• [Set exercise]:
Make an exact copy of the lines below.

• [Data segment]:
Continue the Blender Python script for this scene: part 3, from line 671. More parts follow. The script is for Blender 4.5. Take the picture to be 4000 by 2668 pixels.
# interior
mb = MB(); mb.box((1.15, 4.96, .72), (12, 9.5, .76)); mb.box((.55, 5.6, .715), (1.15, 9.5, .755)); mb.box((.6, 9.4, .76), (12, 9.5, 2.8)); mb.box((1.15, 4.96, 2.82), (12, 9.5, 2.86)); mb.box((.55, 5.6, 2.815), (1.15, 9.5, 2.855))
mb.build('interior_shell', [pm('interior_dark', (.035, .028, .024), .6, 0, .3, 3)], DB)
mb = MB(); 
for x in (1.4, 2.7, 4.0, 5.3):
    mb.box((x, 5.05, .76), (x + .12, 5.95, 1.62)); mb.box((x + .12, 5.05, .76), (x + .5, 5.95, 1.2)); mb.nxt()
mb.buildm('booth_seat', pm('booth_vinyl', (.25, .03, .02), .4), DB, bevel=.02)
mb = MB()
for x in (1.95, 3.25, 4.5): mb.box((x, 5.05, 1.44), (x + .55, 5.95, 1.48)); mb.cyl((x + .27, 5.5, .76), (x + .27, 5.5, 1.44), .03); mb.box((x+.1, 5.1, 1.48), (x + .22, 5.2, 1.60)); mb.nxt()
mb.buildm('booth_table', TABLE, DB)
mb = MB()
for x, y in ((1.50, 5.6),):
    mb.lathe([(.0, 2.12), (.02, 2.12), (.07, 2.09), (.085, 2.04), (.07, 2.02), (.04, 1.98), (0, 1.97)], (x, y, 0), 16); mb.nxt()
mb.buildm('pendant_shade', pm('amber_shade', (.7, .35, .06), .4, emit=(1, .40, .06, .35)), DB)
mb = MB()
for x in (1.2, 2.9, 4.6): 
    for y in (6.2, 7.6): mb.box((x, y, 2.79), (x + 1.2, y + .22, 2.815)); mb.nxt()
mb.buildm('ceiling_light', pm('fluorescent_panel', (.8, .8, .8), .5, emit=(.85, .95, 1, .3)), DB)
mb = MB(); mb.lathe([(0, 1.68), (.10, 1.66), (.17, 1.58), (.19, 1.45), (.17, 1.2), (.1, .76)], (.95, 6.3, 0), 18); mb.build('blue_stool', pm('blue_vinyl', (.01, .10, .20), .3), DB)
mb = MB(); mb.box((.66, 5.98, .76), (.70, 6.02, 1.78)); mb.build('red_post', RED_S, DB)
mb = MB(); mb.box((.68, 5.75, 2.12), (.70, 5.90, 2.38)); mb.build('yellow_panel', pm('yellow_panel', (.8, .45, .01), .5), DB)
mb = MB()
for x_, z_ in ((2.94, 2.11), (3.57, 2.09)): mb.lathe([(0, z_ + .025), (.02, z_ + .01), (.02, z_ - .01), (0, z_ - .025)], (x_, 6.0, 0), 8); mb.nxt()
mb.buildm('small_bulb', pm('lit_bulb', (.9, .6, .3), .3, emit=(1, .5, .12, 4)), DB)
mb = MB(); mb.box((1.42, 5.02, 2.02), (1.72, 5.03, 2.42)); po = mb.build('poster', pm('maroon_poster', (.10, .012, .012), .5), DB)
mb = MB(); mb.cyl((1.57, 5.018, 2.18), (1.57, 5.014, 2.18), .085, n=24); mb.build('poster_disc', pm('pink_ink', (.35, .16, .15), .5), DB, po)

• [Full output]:
Continue the Blender Python script for this scene: part 3, from line 671. More parts follow. The script is for Blender 4.5. Take the picture to be 4000 by 2668 pixels.
# interior
mb = MB(); mb.box((1.15, 4.96, .72), (12, 9.5, .76)); mb.box((.55, 5.6, .715), (1.15, 9.5, .755)); mb.box((.6, 9.4, .76), (12, 9.5, 2.8)); mb.box((1.15, 4.96, 2.82), (12, 9.5, 2.86)); mb.box((.55, 5.6, 2.815), (1.15, 9.5, 2.855))
mb.build('interior_shell', [pm('interior_dark', (.035, .028, .024), .6, 0, .3, 3)], DB)
mb = MB(); 
for x in (1.4, 2.7, 4.0, 5.3):
    mb.box((x, 5.05, .76), (x + .12, 5.95, 1.62)); mb.box((x + .12, 5.05, .76), (x + .5, 5.95, 1.2)); mb.nxt()
mb.buildm('booth_seat', pm('booth_vinyl', (.25, .03, .02), .4), DB, bevel=.02)
mb = MB()
for x in (1.95, 3.25, 4.5): mb.box((x, 5.05, 1.44), (x + .55, 5.95, 1.48)); mb.cyl((x + .27, 5.5, .76), (x + .27, 5.5, 1.44), .03); mb.box((x+.1, 5.1, 1.48), (x + .22, 5.2, 1.60)); mb.nxt()
mb.buildm('booth_table', TABLE, DB)
mb = MB()
for x, y in ((1.50, 5.6),):
    mb.lathe([(.0, 2.12), (.02, 2.12), (.07, 2.09), (.085, 2.04), (.07, 2.02), (.04, 1.98), (0, 1.97)], (x, y, 0), 16); mb.nxt()
mb.buildm('pendant_shade', pm('amber_shade', (.7, .35, .06), .4, emit=(1, .40, .06, .35)), DB)
mb = MB()
for x in (1.2, 2.9, 4.6): 
    for y in (6.2, 7.6): mb.box((x, y, 2.79), (x + 1.2, y + .22, 2.815)); mb.nxt()
mb.buildm('ceiling_light', pm('fluorescent_panel', (.8, .8, .8), .5, emit=(.85, .95, 1, .3)), DB)
mb = MB(); mb.lathe([(0, 1.68), (.10, 1.66), (.17, 1.58), (.19, 1.45), (.17, 1.2), (.1, .76)], (.95, 6.3, 0), 18); mb.build('blue_stool', pm('blue_vinyl', (.01, .10, .20), .3), DB)
mb = MB(); mb.box((.66, 5.98, .76), (.70, 6.02, 1.78)); mb.build('red_post', RED_S, DB)
mb = MB(); mb.box((.68, 5.75, 2.12), (.70, 5.90, 2.38)); mb.build('yellow_panel', pm('yellow_panel', (.8, .45, .01), .5), DB)
mb = MB()
for x_, z_ in ((2.94, 2.11), (3.57, 2.09)): mb.lathe([(0, z_ + .025), (.02, z_ + .01), (.02, z_ - .01), (0, z_ - .025)], (x_, 6.0, 0), 8); mb.nxt()
mb.buildm('small_bulb', pm('lit_bulb', (.9, .6, .3), .3, emit=(1, .5, .12, 4)), DB)
mb = MB(); mb.box((1.42, 5.02, 2.02), (1.72, 5.03, 2.42)); po = mb.build('poster', pm('maroon_poster', (.10, .012, .012), .5), DB)
mb = MB(); mb.cyl((1.57, 5.018, 2.18), (1.57, 5.014, 2.18), .085, n=24); mb.build('poster_disc', pm('pink_ink', (.35, .16, .15), .5), DB, po)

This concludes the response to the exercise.